As Simple As Believing In Yourself



             If you believe you can do something you have a great chance of doing it. If you believe that you can’t do something, most likely you will fail.  It’s a really simple statement and was one I lived by in my training for the 2013 Hyannis Half Marathon February 24th.  The belief was in the fact that I could train for such a race in only 6 weeks.
            After completing the Cape Cod Marathon in October I had gone into a bit of hibernation with my running.  My Achilles tendonitis had made it difficult to walk let alone run.  It was mid-December when I hit my low point.  I had kept trying to run, like continually driving a car that was just flat out broken.  The pain was always excruciating during and after.  With each run the pain in my heel was unbearable to the point that I was spending longer icing and heating my foot than actually running.   
            At my work’s Christmas party I had to dress nicely, not a big deal by any means.  However, wearing the dress shoes caused me great pain walking and even standing.  I spent a good amount of the night sitting at my table wondering what I was doing to myself.  I needed to stop before something really bad happened. So I did.  I quit running and went back to my old elliptical and stationary bike routines at the gym. 
            Weeks went by and my desire to run waned.  I began to enjoy my old routines, it was like I had never been a runner at all.  This was fine until the New Year and resolution time.  I resolved to not only return to running and racing but to do it smarter and eventually better than before.  I would fix hitches in my stride to lessen heel striking and therefore Achilles pain.  Now, on January 1st I had no plans to race again anytime soon. A week later that changed.  I signed up for the Hyannis Half Marathon and therefore forced myself to start running or else I’d be wasting money.
            I sat at home and plotted out a 6-week training schedule run by run; something I had never done.  On paper it looked feasible.  The only problem was actually running.  This is where believing in myself came into play. I set the bar low as far as pace during my runs, the idea was just to finish it standing up and uninjured.  Time would be the last thing on my agenda. 
            The first few runs were slow and plodding but got the job done of re-breaking the running ice.  Then I decided to venture outside in the cold for a few miles.
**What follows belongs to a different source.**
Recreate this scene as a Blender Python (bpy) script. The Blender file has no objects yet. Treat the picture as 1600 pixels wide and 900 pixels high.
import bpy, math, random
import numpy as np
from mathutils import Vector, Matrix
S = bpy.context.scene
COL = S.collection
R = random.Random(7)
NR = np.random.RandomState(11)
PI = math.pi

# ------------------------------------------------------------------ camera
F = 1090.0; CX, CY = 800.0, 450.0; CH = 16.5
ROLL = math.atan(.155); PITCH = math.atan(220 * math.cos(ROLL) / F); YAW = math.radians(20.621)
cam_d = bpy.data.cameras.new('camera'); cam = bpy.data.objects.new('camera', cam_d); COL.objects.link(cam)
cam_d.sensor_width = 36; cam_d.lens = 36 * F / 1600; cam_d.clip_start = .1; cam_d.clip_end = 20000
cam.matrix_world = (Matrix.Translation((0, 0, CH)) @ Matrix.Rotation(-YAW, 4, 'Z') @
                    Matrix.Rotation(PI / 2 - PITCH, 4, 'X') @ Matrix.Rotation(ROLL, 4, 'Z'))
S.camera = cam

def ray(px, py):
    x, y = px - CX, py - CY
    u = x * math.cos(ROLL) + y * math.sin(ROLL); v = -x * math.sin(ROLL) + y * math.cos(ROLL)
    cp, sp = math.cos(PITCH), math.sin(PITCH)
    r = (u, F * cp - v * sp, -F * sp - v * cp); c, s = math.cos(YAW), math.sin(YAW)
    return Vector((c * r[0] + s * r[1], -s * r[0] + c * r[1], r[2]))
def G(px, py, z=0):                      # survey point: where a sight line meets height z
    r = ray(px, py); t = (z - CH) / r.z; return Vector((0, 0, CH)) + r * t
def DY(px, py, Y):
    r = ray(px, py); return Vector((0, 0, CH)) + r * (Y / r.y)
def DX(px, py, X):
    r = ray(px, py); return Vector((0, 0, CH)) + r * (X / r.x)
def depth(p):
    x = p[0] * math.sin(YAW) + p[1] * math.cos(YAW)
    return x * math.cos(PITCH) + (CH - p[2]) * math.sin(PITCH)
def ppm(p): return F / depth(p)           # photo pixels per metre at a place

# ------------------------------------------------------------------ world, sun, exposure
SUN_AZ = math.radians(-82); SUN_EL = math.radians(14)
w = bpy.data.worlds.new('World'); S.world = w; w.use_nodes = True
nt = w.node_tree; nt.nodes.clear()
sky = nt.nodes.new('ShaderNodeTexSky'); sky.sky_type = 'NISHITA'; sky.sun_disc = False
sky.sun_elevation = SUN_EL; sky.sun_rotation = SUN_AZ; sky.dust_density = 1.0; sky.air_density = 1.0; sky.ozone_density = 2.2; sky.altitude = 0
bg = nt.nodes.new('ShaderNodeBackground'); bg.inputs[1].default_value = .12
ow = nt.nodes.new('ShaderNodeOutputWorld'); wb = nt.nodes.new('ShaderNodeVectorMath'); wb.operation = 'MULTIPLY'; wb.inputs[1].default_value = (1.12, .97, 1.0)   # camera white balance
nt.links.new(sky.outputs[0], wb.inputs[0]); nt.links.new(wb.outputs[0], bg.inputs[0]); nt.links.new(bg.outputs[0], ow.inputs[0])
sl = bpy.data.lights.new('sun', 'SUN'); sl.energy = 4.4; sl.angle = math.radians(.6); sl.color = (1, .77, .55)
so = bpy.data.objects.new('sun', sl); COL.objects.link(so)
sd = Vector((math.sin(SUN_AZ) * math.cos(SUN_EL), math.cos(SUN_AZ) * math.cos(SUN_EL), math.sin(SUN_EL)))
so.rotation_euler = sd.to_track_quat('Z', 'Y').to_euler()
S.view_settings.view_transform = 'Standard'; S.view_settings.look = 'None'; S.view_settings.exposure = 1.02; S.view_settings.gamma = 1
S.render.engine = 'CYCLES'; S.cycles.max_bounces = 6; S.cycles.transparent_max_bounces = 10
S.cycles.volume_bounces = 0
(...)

The race was outside after all, so why not experience the elements?  I did about 4 miles but more than that I felt the exhilaration that came when I initially had begun running at the start.  I loved that feeling and had missed it for so long.  Training for the marathon had become a job, and at times a tedious one.  I had lost why I began running in the first place.  It was that feeling of just me and the road. 
            Rediscovering my actual love of running made the 6 week training schedule seem not only feasible, but easy.  I believed that no matter what aches and pains I got after long runs that as long as I kept working on my stride and giving proper rest time I could make this work.  I also started enjoying running outside in the cold, rain, and snow.  I felt like a real runner.
            However, the main change in myself as a runner now as opposed to a few months ago is appreciation.  I appreciate the privilege of being able to run and treat each run, especially the outdoor ones, as though it might be my last.  It’s sort of the same thing that is said about appreciating people in your life.  If you treat it as if it might be the last time you ever see them than you will never take them for granted.  I lost my ability to run for a while and now appreciate the fact that I can do it again.
            The Hyannis Half is still a few days away, and the forecast is for rain and snow which makes me feel so much better about being ‘crazy’ and training outside.  I will of course save the actual race day for another day, but just the fact that I am ready for it after where I was in mid-December already makes this a victory.  If I can steal a phrase: Believe to Achieve.  That is all you need to do whether it’s something small like running a race, or something larger in life.  I have learned it and am now living by it.  
I truly appreciate scenes like this now.